Voyage au bout de la théologie politique. Carl Schmitt e la postfazione di Teologia politica II
DOI:
https://doi.org/10.15168/per.vi2021-2022.3152Keywords:
carl schmitt, hans blumenberg, political theology, legitimacy, secularisationAbstract
On the occasion of Hans Blumenberg’s arguments in his book The Legitimacy of the Modern Age, which did not accept the theses set forth in Political Theology, Carl Schmitt, in the afterword to Political Theology II, returns to the question of the legitimacy of the Gesamtordnung by insistently relating it to the entire conceptual constellation of his thought. The first part of the paper will briefly reconstruct what meaning Schmitt gives to the lemma Political Theology and in what sense the secularisation of modern political concepts plays a central role in it.
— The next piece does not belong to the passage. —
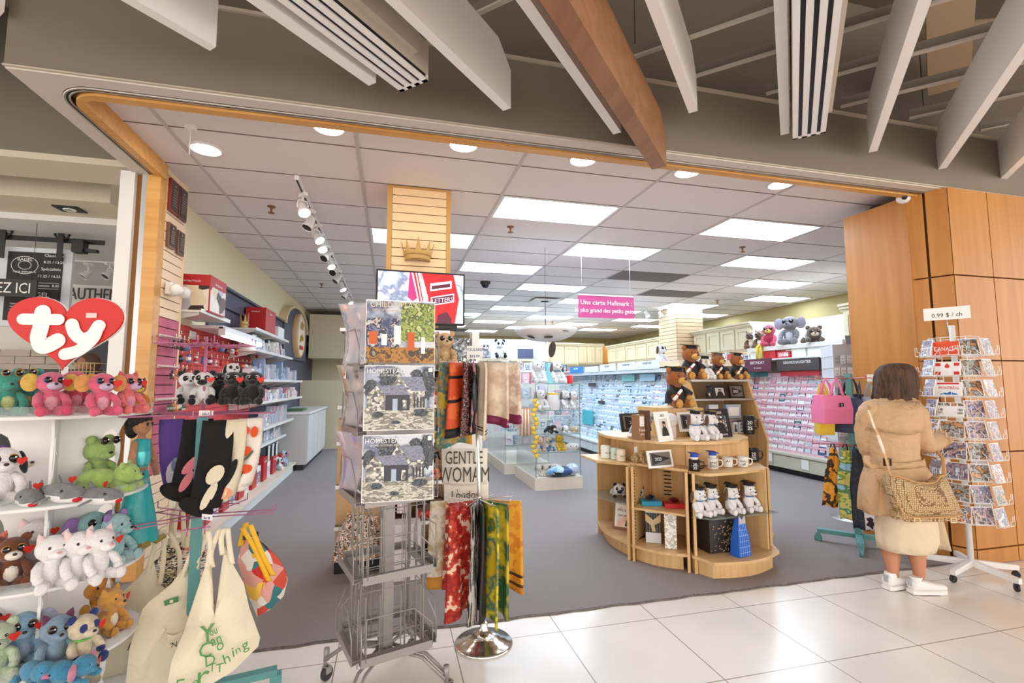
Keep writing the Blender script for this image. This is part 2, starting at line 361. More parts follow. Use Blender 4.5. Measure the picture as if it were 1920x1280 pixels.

The second part will attempt to understand why the text attracted criticism from Blumenberg, and why according to him secularisation is primarily a linguistic problem indicating a gap in semantic function. Finally, the last part will analytically trace Schmitt’s response to the German philosopher: it will be seen how the jurist not only reiterates how it is not possible to eliminate transcendence from the modern political horizon, but how the political categories themselves are intimately affected by the ineradicable question of enmity, which can only be grasped through fundamental questioning of the origin of theological-political concepts. As much as it takes the form of an “impossible dialogue”, since both remain firm on their positions, the confrontation between Schmitt and Blumenberg is a precious testimony of how necessary it is to confront the problem of transcendence in the production of the political order.